(Records with scene code)
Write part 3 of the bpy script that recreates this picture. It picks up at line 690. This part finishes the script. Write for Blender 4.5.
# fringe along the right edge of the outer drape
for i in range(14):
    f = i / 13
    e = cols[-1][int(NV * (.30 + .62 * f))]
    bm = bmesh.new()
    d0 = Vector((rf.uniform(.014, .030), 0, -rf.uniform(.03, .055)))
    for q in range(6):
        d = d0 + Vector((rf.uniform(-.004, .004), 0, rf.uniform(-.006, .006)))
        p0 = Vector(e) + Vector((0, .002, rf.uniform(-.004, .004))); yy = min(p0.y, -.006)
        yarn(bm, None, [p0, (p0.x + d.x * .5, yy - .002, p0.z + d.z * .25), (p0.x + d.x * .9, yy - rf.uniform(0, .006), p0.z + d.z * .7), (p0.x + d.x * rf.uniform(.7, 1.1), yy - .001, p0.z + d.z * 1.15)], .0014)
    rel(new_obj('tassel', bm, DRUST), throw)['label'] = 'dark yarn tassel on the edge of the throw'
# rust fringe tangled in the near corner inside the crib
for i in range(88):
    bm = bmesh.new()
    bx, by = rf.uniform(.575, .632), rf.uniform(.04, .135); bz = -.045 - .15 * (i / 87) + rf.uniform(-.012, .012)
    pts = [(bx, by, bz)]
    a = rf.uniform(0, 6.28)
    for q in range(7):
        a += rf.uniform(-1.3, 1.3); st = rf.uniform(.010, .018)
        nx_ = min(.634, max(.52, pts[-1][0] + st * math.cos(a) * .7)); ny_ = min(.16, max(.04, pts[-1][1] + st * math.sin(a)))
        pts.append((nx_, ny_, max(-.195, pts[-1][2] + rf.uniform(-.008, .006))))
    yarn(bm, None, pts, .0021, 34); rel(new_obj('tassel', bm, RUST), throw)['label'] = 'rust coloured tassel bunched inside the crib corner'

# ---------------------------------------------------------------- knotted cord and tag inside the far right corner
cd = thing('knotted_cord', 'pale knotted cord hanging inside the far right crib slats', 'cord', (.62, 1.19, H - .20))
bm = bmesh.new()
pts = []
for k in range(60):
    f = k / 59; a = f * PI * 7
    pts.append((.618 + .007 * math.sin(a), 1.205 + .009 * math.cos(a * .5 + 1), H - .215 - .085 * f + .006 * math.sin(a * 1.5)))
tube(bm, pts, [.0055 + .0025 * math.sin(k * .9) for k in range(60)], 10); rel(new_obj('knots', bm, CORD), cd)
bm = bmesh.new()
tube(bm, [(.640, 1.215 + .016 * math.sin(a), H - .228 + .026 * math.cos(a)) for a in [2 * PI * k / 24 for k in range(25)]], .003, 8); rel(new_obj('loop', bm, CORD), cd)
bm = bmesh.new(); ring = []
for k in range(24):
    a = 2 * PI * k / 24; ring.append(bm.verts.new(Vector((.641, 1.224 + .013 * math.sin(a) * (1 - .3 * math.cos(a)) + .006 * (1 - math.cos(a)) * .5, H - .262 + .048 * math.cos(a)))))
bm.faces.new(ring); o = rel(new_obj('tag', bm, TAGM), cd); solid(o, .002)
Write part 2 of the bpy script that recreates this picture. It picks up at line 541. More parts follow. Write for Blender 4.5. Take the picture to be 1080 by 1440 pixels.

## OBJECTIVE
The lines to return begin at the first line of the records and end at the line holding "yarn(bm, None, pts, .0021, 34);"; please return them exactly, including both, and nothing beyond.

## RESPONSE BELOW
Write part 3 of the bpy script that recreates this picture. It picks up at line 690. This part finishes the script. Write for Blender 4.5.
# fringe along the right edge of the outer drape
for i in range(14):
    f = i / 13
    e = cols[-1][int(NV * (.30 + .62 * f))]
    bm = bmesh.new()
    d0 = Vector((rf.uniform(.014, .030), 0, -rf.uniform(.03, .055)))
    for q in range(6):
        d = d0 + Vector((rf.uniform(-.004, .004), 0, rf.uniform(-.006, .006)))
        p0 = Vector(e) + Vector((0, .002, rf.uniform(-.004, .004))); yy = min(p0.y, -.006)
        yarn(bm, None, [p0, (p0.x + d.x * .5, yy - .002, p0.z + d.z * .25), (p0.x + d.x * .9, yy - rf.uniform(0, .006), p0.z + d.z * .7), (p0.x + d.x * rf.uniform(.7, 1.1), yy - .001, p0.z + d.z * 1.15)], .0014)
    rel(new_obj('tassel', bm, DRUST), throw)['label'] = 'dark yarn tassel on the edge of the throw'
# rust fringe tangled in the near corner inside the crib
for i in range(88):
    bm = bmesh.new()
    bx, by = rf.uniform(.575, .632), rf.uniform(.04, .135); bz = -.045 - .15 * (i / 87) + rf.uniform(-.012, .012)
    pts = [(bx, by, bz)]
    a = rf.uniform(0, 6.28)
    for q in range(7):
        a += rf.uniform(-1.3, 1.3); st = rf.uniform(.010, .018)
        nx_ = min(.634, max(.52, pts[-1][0] + st * math.cos(a) * .7)); ny_ = min(.16, max(.04, pts[-1][1] + st * math.sin(a)))
        pts.append((nx_, ny_, max(-.195, pts[-1][2] + rf.uniform(-.008, .006))))
    yarn(bm, None, pts, .0021, 34); rel(new_obj('tassel', bm, RUST), throw)['label'] = 'rust coloured tassel bunched inside the crib corner'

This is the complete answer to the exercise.